§ Written problem
The lines below are to be quoted exactly, from the first through the one that contains "COL = C.collection".

§ Dataset excerpt
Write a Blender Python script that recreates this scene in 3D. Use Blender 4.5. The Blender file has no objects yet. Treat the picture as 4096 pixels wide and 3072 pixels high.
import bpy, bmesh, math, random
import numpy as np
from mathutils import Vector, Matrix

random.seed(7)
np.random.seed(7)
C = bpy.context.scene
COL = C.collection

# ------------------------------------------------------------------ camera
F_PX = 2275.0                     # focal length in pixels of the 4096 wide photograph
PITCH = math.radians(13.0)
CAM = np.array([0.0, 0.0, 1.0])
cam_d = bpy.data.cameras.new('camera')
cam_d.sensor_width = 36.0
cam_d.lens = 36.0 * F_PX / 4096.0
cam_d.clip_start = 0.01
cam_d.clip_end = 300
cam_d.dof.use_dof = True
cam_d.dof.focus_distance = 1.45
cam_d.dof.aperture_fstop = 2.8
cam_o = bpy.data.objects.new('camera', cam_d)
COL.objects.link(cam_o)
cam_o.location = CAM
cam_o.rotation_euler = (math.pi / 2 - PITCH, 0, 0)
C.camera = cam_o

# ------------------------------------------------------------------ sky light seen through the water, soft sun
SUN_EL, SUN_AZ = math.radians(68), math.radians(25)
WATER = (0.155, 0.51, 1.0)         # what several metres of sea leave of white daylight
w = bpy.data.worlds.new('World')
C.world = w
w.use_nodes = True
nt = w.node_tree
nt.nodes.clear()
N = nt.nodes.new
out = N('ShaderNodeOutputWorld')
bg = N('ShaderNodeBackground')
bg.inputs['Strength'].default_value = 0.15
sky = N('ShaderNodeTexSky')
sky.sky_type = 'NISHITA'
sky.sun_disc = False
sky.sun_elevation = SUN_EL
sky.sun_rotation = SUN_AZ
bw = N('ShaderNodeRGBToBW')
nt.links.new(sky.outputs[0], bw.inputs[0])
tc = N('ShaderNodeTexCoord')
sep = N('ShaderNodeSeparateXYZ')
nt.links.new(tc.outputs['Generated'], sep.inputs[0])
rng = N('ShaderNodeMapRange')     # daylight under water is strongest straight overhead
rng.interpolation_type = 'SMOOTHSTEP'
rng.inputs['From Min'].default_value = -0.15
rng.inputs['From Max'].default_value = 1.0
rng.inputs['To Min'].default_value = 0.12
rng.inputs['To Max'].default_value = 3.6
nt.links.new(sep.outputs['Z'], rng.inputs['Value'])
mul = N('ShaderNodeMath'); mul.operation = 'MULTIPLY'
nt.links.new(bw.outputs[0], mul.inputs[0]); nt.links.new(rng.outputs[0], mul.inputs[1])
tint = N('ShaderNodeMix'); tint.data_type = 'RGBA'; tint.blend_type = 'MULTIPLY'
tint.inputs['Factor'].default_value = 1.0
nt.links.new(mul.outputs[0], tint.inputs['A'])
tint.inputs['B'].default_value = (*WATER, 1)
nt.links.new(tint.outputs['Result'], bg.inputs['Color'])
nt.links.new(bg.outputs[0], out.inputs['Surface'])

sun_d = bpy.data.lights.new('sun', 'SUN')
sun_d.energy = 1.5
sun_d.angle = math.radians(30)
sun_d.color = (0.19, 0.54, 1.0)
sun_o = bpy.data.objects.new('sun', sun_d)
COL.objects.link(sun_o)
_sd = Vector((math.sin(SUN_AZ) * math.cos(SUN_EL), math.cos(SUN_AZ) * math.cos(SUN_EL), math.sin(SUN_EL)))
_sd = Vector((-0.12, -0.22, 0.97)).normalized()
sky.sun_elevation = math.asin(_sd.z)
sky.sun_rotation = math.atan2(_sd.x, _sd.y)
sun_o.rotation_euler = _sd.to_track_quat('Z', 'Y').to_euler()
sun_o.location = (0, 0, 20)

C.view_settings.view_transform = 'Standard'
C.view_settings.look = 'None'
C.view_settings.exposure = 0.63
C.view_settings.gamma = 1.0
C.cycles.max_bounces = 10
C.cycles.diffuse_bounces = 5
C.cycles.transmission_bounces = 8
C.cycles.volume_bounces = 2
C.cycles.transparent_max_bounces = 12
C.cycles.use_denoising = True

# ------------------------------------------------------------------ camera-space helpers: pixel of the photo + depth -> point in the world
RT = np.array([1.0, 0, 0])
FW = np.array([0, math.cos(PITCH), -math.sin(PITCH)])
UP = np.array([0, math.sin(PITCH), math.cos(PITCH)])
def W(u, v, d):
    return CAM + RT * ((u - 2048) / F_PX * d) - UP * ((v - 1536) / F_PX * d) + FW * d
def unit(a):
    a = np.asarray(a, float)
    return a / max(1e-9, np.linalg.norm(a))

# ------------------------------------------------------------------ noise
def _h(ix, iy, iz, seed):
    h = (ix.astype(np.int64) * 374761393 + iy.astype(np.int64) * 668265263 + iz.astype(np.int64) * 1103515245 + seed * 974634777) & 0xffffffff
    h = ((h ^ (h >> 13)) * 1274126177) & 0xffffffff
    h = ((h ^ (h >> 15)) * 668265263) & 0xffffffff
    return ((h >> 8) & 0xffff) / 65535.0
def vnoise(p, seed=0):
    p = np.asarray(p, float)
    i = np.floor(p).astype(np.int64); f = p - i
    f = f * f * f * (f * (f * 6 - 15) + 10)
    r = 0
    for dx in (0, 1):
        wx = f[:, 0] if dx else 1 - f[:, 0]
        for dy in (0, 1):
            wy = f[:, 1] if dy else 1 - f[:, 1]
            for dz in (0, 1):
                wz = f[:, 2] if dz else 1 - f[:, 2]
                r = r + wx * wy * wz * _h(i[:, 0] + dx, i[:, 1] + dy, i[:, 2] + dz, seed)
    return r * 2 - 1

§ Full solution
Write a Blender Python script that recreates this scene in 3D. Use Blender 4.5. The Blender file has no objects yet. Treat the picture as 4096 pixels wide and 3072 pixels high.
import bpy, bmesh, math, random
import numpy as np
from mathutils import Vector, Matrix

random.seed(7)
np.random.seed(7)
C = bpy.context.scene
COL = C.collection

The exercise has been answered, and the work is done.